I am trying to calculate $H^*(\mathbb{R}P^3 \times \mathbb{C}P^5,\mathbb{Z})$ as a cohomology ring.
I know that
$$H^*(\mathbb{R}P^3,\mathbb{Z}) = \frac{\mathbb{Z}[\alpha,\beta]}{(2 \alpha, \alpha^2,\beta^2,\alpha \beta)}$$
with $\alpha$ the generator of $H^2(\mathbb{R}P^3)$ and $\beta$ generating $H^3(\mathbb{R}P^3)$
and
$$H^*(\mathbb{C}P^5) = \frac{\mathbb{Z}[\gamma]}{(\gamma^6)}$$
with $\gamma$ the generator of $H^2(\mathbb{C}P^5)$
Initially I thought the cross-product would just give an isomorphism, but the presence of the $\mathbb{Z}/2\mathbb{Z}$ term in the cohomology of $\mathbb{R}P^3$ kills that idea.
Now I could calculate the cohomology groups since both space have a nice CW structure, it would be possible to use
$$H^n(X \times Y) = \sum_{i+j=n}H^i(X) \otimes H^j(Y) \oplus \sum_{p+q=n+1} \operatorname{Tor}(H^p(X),H^q(Y))$$
but how can we deduce the ring/cup product structure?

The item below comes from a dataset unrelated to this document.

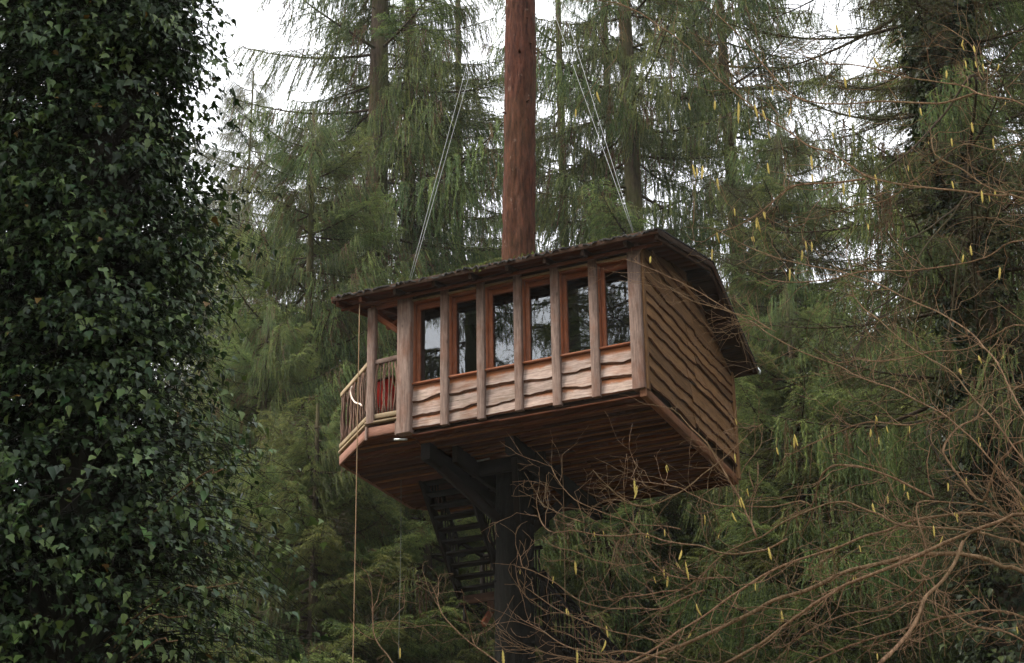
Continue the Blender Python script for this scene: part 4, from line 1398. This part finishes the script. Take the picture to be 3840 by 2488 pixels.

(I am guessing the answer is to somehow use the cross product, but I just can't see it)
Best Answer
Hatcher has as Theorem $3.16$ that the cross product is an isomorphism if $X$ and $Y$ are CW complexes and $H^k(Y)$ is finitely generated free for all $k$. So, you should still be able to apply it.